**DESCRIPTION OF THE TASK:** Locate each line containing the string "from" and copy it out.

(Scripts that build scenes)
start

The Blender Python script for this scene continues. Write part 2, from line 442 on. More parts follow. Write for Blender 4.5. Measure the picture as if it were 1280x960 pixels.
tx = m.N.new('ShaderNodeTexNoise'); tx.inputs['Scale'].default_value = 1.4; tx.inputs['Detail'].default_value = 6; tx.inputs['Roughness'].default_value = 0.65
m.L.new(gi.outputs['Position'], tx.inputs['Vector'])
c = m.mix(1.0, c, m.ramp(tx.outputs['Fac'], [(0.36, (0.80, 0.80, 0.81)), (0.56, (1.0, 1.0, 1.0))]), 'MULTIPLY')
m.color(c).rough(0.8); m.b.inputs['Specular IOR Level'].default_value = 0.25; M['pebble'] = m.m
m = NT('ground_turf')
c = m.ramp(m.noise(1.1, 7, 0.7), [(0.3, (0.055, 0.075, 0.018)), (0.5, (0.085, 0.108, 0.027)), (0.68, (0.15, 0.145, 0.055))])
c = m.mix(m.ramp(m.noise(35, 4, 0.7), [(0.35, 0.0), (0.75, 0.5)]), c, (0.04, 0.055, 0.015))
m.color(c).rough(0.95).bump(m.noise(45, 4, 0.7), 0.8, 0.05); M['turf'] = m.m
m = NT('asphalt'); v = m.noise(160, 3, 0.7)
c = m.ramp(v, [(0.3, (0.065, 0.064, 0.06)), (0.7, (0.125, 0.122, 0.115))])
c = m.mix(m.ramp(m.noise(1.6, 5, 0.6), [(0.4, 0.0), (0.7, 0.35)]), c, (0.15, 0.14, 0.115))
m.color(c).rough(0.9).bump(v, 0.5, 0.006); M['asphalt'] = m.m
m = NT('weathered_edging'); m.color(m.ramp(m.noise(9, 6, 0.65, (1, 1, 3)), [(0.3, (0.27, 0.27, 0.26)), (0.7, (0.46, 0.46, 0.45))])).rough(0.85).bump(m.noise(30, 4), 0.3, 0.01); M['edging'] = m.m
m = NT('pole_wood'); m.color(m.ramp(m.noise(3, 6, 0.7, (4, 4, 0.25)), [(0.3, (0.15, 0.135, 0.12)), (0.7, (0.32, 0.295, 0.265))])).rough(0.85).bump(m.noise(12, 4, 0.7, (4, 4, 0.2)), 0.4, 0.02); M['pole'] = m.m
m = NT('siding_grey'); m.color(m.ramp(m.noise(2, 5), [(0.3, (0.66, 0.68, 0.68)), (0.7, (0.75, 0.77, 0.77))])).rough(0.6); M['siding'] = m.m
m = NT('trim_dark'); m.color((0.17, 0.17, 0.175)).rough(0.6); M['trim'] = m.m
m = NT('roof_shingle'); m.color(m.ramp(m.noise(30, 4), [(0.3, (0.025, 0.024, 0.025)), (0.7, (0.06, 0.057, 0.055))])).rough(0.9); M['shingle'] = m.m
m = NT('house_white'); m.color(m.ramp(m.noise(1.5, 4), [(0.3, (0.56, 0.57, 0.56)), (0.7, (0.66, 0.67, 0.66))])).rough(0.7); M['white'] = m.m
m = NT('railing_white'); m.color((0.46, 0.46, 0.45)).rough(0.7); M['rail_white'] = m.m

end
start

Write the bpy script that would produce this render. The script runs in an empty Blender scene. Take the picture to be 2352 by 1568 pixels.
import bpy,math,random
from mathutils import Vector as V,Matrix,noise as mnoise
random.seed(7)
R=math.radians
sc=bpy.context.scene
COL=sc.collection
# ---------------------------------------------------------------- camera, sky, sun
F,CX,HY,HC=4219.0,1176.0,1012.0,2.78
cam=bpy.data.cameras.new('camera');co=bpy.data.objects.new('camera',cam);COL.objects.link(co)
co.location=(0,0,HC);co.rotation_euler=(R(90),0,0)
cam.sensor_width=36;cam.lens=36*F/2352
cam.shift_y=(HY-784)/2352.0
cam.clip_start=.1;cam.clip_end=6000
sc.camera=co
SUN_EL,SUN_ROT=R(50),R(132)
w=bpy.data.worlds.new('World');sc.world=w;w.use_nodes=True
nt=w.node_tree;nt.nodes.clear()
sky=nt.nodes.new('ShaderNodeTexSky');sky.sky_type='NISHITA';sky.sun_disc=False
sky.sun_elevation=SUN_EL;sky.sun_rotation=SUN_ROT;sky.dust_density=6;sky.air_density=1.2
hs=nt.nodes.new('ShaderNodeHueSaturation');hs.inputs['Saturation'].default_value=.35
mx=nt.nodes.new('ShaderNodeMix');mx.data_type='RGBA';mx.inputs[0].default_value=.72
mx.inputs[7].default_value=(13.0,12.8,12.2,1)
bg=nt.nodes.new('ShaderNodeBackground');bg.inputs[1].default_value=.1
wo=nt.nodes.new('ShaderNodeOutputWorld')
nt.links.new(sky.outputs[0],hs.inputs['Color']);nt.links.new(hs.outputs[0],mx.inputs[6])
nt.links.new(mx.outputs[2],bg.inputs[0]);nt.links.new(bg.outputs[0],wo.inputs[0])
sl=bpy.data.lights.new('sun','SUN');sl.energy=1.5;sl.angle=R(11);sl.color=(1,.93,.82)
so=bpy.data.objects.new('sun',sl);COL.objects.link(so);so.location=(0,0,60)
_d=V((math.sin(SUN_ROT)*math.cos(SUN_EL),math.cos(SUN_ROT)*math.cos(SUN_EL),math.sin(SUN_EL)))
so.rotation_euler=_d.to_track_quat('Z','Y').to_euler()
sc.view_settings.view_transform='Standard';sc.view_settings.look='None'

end

**EXPECTED OUTPUT:**
The Blender Python script for this scene continues. Write part 2, from line 442 on. More parts follow. Write for Blender 4.5. Measure the picture as if it were 1280x960 pixels.
from mathutils import Vector as V,Matrix,noise as mnoise